Classique sur les circuits amateurs, la décision de ne pas jouer ou d’adapter le planning à la chaleur est rarissime s’agissant d’un événement international de premier plan diffusé partout dans le monde. En 2019, Benoît Paire avait critiqué l’ATP pour avoir laissé se dérouler un de ses matches par 45 degrés à Antalya en Turquie. A l’Open d’Australie, le sujet est récurrent et des batailles en cinq sets ont déjà eu lieu sous des températures proches des 40 degrés sans que le tournament schedule ne soit modifié d’un iota.
Une jurisprudence pour l’Open d’Australie ? Improbable
L’ITF est transparente sur une autre donnée dans son communiqué : si elle a pris une telle décision c’est qu’il reste « seulement » trente rencontres à disputer en quatre jours alors que se joue, depuis samedi, entre trente et quarante-trois rencontres par jour.

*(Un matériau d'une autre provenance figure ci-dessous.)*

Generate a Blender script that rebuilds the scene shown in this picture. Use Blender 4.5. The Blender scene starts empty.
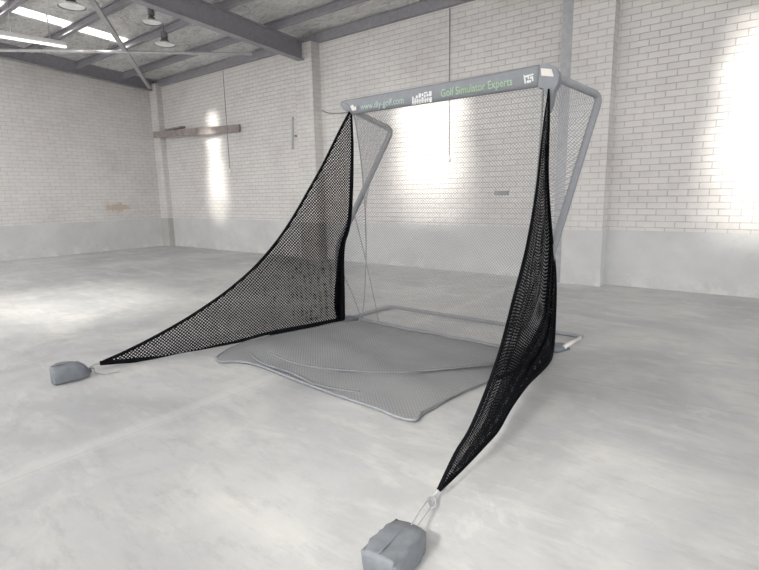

Dit autrement : les contraintes des organisateurs et les engagements pris auprès de multiples acteurs, notamment les diffuseurs, sont de puissants facteurs d’inertie pour bouger les horaires des matchs.
Les J.O. de Tokyo se déroulent à huis clos. Le tennis n’est pas un sport olympique majeur même si Naomi Osaka et Novak Djokovic en sont des stars très visibles cette année. Ce qui a été possible ce mercredi constitue un précédent. Rien ne dit qu’il fera jurisprudence et inspirera d’autres structures gouvernantes.
Rien de ce qui s’est passé mercredi à Tokyo ne semble duplicable à un Open d’Australie ou un US Open à pleine affluence, voire, le réchauffement climatique oblige à l’envisager, à un Roland-Garros ou un Wimbledon sous canicule. L’hypothèse n’est pas virtuelle : il a fait 42 degrés 6 à Paris en juillet 2019 et il a déjà fait 36 degrés 9 au mois de juin.
“Le tennis a besoin de se doter « asap » d’une vraie politique de gestion des pics de chaleur”
C’est ce que signalait ce mercredi la juriste Katarina Pijetlovic, proche de la PTPA récemment créée par Novak Djokovic et Vasek Pospisil : « Le tennis a besoin de se doter “asap” d’une vraie politique de gestion des pics de chaleur et de revoir son calendrier à l’aube des moments de l’année où il fait moins chaud. »
Un internaute lui a fait remarquer qu’un tel règlement existait. Il prévoit dix minutes de pause entre le deuxième et le troisième set et éventuellement une douche. L’ITF a aussi rappelé, comme pour se couvrir, que ce petit soin était appliqué à Tokyo depuis samedi. Ce dispositif est insuffisant, les cas Badosa et Medvedev l’ont montré. L’ITF vient de prendre une mesure d’exception. Mais la seule règle applicable au tennis professionnel de haut niveau reste celle-ci à l’aube de la tournée américaine.